Cheney’s brand of Republicanism is “pro-business” and favors “small government”— euphemisms for eliminating taxes on the rich and allowing large corporations to do whatever they want to the environment and their workers, while the government limits its activities to handing out fat military contracts and securing corporate economic interests overseas. These policies aren’t very popular, and after decades of free-market economics, wealth has become concentrated in so few hands that the people who actually stand to benefit from Cheney-style conservatism could barely fill a convention center, let alone constitute a significant voting bloc.

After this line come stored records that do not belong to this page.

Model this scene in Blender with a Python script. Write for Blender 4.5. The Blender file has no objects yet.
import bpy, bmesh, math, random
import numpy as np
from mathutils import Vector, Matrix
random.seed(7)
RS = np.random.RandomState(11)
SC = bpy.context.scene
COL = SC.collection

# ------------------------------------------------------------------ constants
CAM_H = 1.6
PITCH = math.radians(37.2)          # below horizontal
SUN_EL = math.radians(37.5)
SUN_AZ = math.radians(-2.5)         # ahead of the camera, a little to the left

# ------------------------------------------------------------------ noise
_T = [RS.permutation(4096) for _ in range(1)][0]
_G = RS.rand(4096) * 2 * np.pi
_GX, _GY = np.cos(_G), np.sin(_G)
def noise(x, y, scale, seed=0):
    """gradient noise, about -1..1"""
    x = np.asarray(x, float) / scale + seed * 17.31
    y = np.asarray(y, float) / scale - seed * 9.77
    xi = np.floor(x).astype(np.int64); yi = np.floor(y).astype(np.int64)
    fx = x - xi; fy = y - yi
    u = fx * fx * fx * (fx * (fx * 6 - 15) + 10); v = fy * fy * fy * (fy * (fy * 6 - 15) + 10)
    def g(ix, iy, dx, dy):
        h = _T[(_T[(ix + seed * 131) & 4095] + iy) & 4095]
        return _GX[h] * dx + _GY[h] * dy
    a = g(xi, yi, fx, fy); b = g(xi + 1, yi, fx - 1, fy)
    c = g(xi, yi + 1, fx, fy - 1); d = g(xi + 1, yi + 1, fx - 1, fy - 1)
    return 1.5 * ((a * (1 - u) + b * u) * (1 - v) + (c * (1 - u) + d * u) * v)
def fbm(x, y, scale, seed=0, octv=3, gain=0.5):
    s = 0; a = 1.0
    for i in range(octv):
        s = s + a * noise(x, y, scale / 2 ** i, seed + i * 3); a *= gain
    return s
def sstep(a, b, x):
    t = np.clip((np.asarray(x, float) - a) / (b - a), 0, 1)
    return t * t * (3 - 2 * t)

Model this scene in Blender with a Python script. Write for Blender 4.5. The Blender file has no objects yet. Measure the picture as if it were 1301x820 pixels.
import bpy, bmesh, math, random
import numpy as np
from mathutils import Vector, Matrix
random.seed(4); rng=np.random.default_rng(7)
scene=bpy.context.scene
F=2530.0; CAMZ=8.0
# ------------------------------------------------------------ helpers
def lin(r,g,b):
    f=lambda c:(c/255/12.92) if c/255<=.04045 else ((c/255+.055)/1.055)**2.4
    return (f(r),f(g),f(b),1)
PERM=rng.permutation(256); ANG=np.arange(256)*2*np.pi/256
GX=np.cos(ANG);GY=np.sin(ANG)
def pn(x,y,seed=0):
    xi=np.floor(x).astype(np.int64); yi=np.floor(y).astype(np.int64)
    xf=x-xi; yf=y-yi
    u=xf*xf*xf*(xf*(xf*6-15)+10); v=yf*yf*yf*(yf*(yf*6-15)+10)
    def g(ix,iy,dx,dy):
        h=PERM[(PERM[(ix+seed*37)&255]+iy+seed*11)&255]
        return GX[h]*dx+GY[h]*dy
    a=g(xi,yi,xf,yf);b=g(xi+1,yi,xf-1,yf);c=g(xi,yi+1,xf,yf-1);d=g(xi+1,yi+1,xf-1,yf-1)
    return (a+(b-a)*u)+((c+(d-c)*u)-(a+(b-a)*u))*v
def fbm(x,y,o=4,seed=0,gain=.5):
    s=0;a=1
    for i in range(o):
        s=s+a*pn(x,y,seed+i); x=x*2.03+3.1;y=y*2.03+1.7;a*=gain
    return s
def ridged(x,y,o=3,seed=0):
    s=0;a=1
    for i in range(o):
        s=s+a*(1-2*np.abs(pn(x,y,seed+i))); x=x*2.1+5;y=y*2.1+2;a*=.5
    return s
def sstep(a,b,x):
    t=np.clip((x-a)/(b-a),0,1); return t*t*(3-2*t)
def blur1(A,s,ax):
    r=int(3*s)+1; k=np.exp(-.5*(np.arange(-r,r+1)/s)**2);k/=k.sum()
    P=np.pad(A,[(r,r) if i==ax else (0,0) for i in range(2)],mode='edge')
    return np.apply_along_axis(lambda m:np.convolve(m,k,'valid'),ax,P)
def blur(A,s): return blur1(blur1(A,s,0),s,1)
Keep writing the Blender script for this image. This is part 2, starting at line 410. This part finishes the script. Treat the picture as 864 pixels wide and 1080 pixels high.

To win over enough voters to keep themselves in office, the GOP has had to drum up culture-war division and redirect working-class resentment from the rich to the educated. Just how much Republican leadership actually believes in the social conservatism it uses to attract voters is forever up for debate. Cheney herself is ostensibly pro-life, yet Oath and Honor displays an attitude toward women and their competence and potential that can only be called feminist. Would Cheney insist that one of her own daughters bring to term an unwanted pregnancy that endangered her life or threatened her career? Cheney’s sister, Mary, is married to a woman. In 2013, while running for the Senate, Liz said she opposed same-sex marriage, causing a rift in her family. She later admitted on 60 Minutes that she was “wrong,” but did she ever really mean that opposition in the first place, or was she just pandering to the same base she condemns McCarthy, Johnson, and Jordan for appeasing?

The base haunts Oath and Honor. It’s the boogeyman under the bed that Cheney can barely bring herself to mention, let alone scrutinize. The problem, she insists, is that Trump, in his seemingly omnipotent malevolence, has misled American “patriots” and lashed them into a paranoid frenzy. That he did so using a well-developed propaganda apparatus long employed by Republican politicians to stoke culture-war hatred and fear goes unacknowledged.

Never in Oath and Honor does Liz Cheney admit that Trump’s following is a Frankenstein’s monster that her Republican Party built to win elections, a monster that then turned against it. Kudos to her for realizing how dangerous it has become and doing the best she can to fight it; she has made and is making a genuine contribution to beating back Trumpism, and we can’t afford to smack her away and say, “You f—ing did this!” But this understanding has come awfully late. If only she and the rest of her party had woken up sooner.